- OBJECTIVE -
Go through the lines below. Copy those with "scene".

- STORED DATA -
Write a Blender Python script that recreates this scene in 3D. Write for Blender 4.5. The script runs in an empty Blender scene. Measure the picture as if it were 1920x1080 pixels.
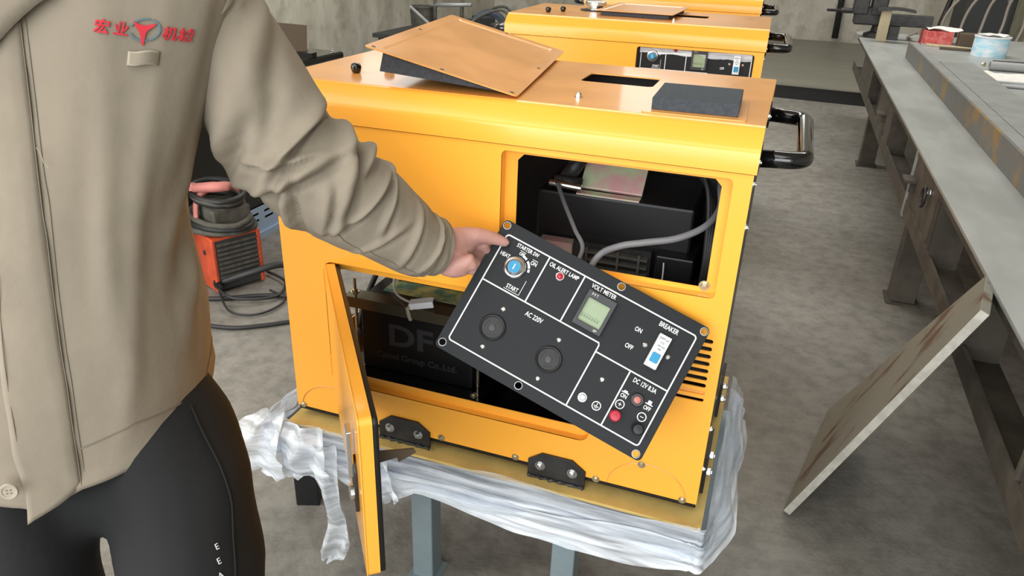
import bpy, bmesh, math, random
import numpy as np
from mathutils import Vector, Matrix, noise
random.seed(7)
S = bpy.context.scene
C = S.collection
PI = math.pi
# ------------------------------------------------------------------ camera, world, light, exposure
cd = bpy.data.cameras.new('camera'); cam = bpy.data.objects.new('camera', cd); C.objects.link(cam)
yaw, pit, rol = -0.3292, 0.4428, 0.036
_f = Vector((math.sin(yaw) * math.cos(pit), math.cos(yaw) * math.cos(pit), -math.sin(pit)))
_r = Vector((math.cos(yaw), -math.sin(yaw), 0)); _u = _r.cross(_f)
R_ = _r * math.cos(rol) + _u * math.sin(rol); U_ = -_r * math.sin(rol) + _u * math.cos(rol)
m = Matrix((R_, U_, -_f)).transposed().to_4x4(); m.translation = (0.9674, -1.2661, 1.509)
cam.matrix_world = m
cd.sensor_width = 36; cd.lens = 1406.4 / 1920 * 36; cd.clip_start = 0.05
S.camera = cam
S.view_settings.view_transform = 'Standard'; S.view_settings.look = 'None'
S.view_settings.gamma = 1; S.view_settings.use_curve_mapping = False
S.view_settings.exposure = 0.2
w = bpy.data.worlds.new('overcast_sky'); S.world = w; w.use_nodes = True
w.node_tree.nodes['Background'].inputs[0].default_value = (0.86, 0.94, 1.0, 1)
w.node_tree.nodes['Background'].inputs[1].default_value = 1.15
def area(name, loc, tgt, sx, sy, power, col=(1, 1, 1)):
    l = bpy.data.lights.new(name, 'AREA'); l.shape = 'RECTANGLE'; l.size = sx; l.size_y = sy
    l.energy = power; l.color = col
    o = bpy.data.objects.new(name, l); C.objects.link(o); o.location = loc
    o.rotation_euler = (Vector(tgt) - Vector(loc)).to_track_quat('-Z', 'Y').to_euler()
    return o
# roof lights in the shed roof, and the daylight of the gate and the side window behind the camera
area('roof_light_near', (-1.2, -2.6, 5.2), (-1.0, -2.0, 0), 7.5, 3.2, 185, (1, 0.97, 0.92))
area('roof_light_far', (0.0, 5.5, 5.2), (0, 5.5, 0), 7.0, 1.6, 280, (1, 0.98, 0.94))
area('gate_daylight', (0.3, -6.2, 2.4), (0.4, 0.2, 0.8), 8.0, 3.6, 400, (0.97, 0.98, 1.0))
area('left_window', (-4.1, -2.4, 2.7), (0.2, 0.1, 0.8), 2.6, 1.6, 190, (1.0, 0.98, 0.94))
area('side_window', (-4.1, 7.4, 3.0), (0, 4, 1), 2.2, 1.2, 14, (0.97, 0.99, 1.0))
area('end_window', (-0.8, 12.2, 3.6), (0, 2, .5), 1.8, 1.4, 18, (0.97, 0.99, 1.0))

# ------------------------------------------------------------------ materials
def srgb(r, g, b):
    f = lambda c: (c / 12.92 if c <= .04045 else ((c + .055) / 1.055) ** 2.4)
    return (f(r / 255), f(g / 255), f(b / 255), 1)
def mat(name, col, rough=.5, metal=0., var=.0, vscale=8., bump=0., bscale=60., coat=0., stretch=None, col2=None, lo=.4, hi=.6, spec=None, rvar=0.):
    M = bpy.data.materials.new(name); M.use_nodes = True
    nt = M.node_tree; b = nt.nodes['Principled BSDF']
    b.inputs['Base Color'].default_value = col; b.inputs['Roughness'].default_value = rough
    b.inputs['Metallic'].default_value = metal
    if coat: b.inputs['Coat Weight'].default_value = coat; b.inputs['Coat Roughness'].default_value = .08
    if spec is not None: b.inputs['Specular IOR Level'].default_value = spec
    if var or bump or col2 or rvar:
        tc = nt.nodes.new('ShaderNodeTexCoord'); mp = nt.nodes.new('ShaderNodeMapping')
        nt.links.new(tc.outputs['Object'], mp.inputs[0])
        if stretch: mp.inputs['Scale'].default_value = stretch
    if var or col2 or rvar:
        n = nt.nodes.new('ShaderNodeTexNoise'); n.inputs['Scale'].default_value = vscale; n.inputs['Detail'].default_value = 7
        n.inputs['Roughness'].default_value = .62
        nt.links.new(mp.outputs[0], n.inputs[0])
        r = nt.nodes.new('ShaderNodeValToRGB'); r.color_ramp.elements[0].position = lo; r.color_ramp.elements[1].position = hi
        nt.links.new(n.outputs[0], r.inputs[0])
        c2 = col2 or tuple(min(1, c * (1 + var)) for c in col[:3]) + (1,)
        c1 = col if col2 else tuple(c * (1 - var) for c in col[:3]) + (1,)
        r.color_ramp.elements[0].color = c1; r.color_ramp.elements[1].color = c2
        nt.links.new(r.outputs[0], b.inputs['Base Color'])
        if rvar:
            mr = nt.nodes.new('ShaderNodeMapRange'); mr.inputs['To Min'].default_value = rough - rvar; mr.inputs['To Max'].default_value = rough + rvar
            nt.links.new(n.outputs[0], mr.inputs[0]); nt.links.new(mr.outputs[0], b.inputs['Roughness'])
    if bump:
        n2 = nt.nodes.new('ShaderNodeTexNoise'); n2.inputs['Scale'].default_value = bscale; n2.inputs['Detail'].default_value = 5
        nt.links.new(mp.outputs[0], n2.inputs[0])
        bp = nt.nodes.new('ShaderNodeBump'); bp.inputs['Strength'].default_value = bump; bp.inputs['Distance'].default_value = .004
        nt.links.new(n2.outputs[0], bp.inputs['Height']); nt.links.new(bp.outputs[0], b.inputs['Normal'])
    return M
M_ = {}
M_['yellow'] = mat('yellow_paint', srgb(254, 177, 62), .28, coat=.15, bump=.03, bscale=9)
M_['yellowroof'] = mat('yellow_paint_dulled', srgb(236, 164, 80), .3, coat=.35, var=.07, vscale=5, bump=.03, bscale=7, rvar=.1)  # same yellow, dulled: the roof's grey reflections are put into the colour
M_['black'] = mat('black_paint', srgb(24, 24, 26), .35)
M_['blackgloss'] = mat('black_gloss', srgb(10, 10, 11), .12, coat=.5)
M_['dark'] = mat('dark_inside', srgb(12, 11, 10), .5)
M_['panel'] = mat('panel_black', srgb(27, 30, 33), .5, spec=.25, bump=.05, bscale=300)
M_['plastic'] = mat('black_plastic', srgb(14, 14, 15), .45)
M_['greyplastic'] = mat('grey_plastic', srgb(52, 55, 58), .4)
M_['white'] = mat('white_print', srgb(228, 228, 226), .6)
M_['whiteplastic'] = mat('white_plastic', srgb(226, 228, 230), .4)
M_['blue'] = mat('blue_plastic', srgb(28, 140, 185), .4)
M_['red'] = mat('red_plastic', srgb(176, 24, 50), .35)
M_['lcd'] = mat('lcd_screen', srgb(148, 164, 134), .3)
M_['lcdink'] = mat('lcd_ink', srgb(108, 124, 100), .4)
M_['chrome'] = mat('chrome', srgb(215, 218, 220), .22, 1.0)
M_['zinc'] = mat('zinc_passivated', srgb(205, 222, 180), .35, .35, col2=srgb(226, 176, 176), vscale=14)
M_['clamp'] = mat('clamp_steel', srgb(120, 112, 92), .22, .7)  # glossy black bar; its tan reflections are worked into the metal colour
M_['bolt'] = mat('zinc_bolt', srgb(205, 195, 165), .3, .9)
M_['iron'] = mat('dark_iron', srgb(52, 51, 50), .5, .3, var=.25, vscale=20, bump=.2)
M_['cable'] = mat('cable_black', srgb(38, 38, 38), .55)
M_['greycable'] = mat('cable_grey', srgb(112, 112, 114), .5)
M_['foam'] = mat('charcoal_foam', srgb(64, 70, 76), .95, var=.12, vscale=160, bump=.5, bscale=220)
M_['whitewire'] = mat('white_wire', srgb(200, 200, 196), .5)
M_['jacket'] = mat('khaki_cotton', srgb(140, 130, 114), .92, var=.05, vscale=7, bump=.25, bscale=45)
M_['jacketseam'] = mat('khaki_thread', srgb(124, 115, 101), .95)
M_['tag'] = mat('khaki_light', srgb(164, 155, 138), .9)
M_['trousers'] = mat('black_jersey', srgb(13, 14, 15), .85, bump=.15, bscale=90)
M_['skin'] = mat('skin', srgb(196, 148, 136), .55, var=.04, vscale=22, bump=.12, bscale=130)
M_['hair'] = mat('hair', srgb(22, 19, 18), .6)
M_['stitchred'] = mat('red_stitching', srgb(205, 48, 62), .85)
M_['stitchblue'] = mat('blue_stitching', srgb(92, 118, 128), .85)
M_['eyewhite'] = mat('eye_white', srgb(225, 222, 215), .3)
M_['shoe'] = mat('shoe_black', srgb(30, 30, 32), .5)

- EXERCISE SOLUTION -
Write a Blender Python script that recreates this scene in 3D. Write for Blender 4.5. The script runs in an empty Blender scene. Measure the picture as if it were 1920x1080 pixels.
S = bpy.context.scene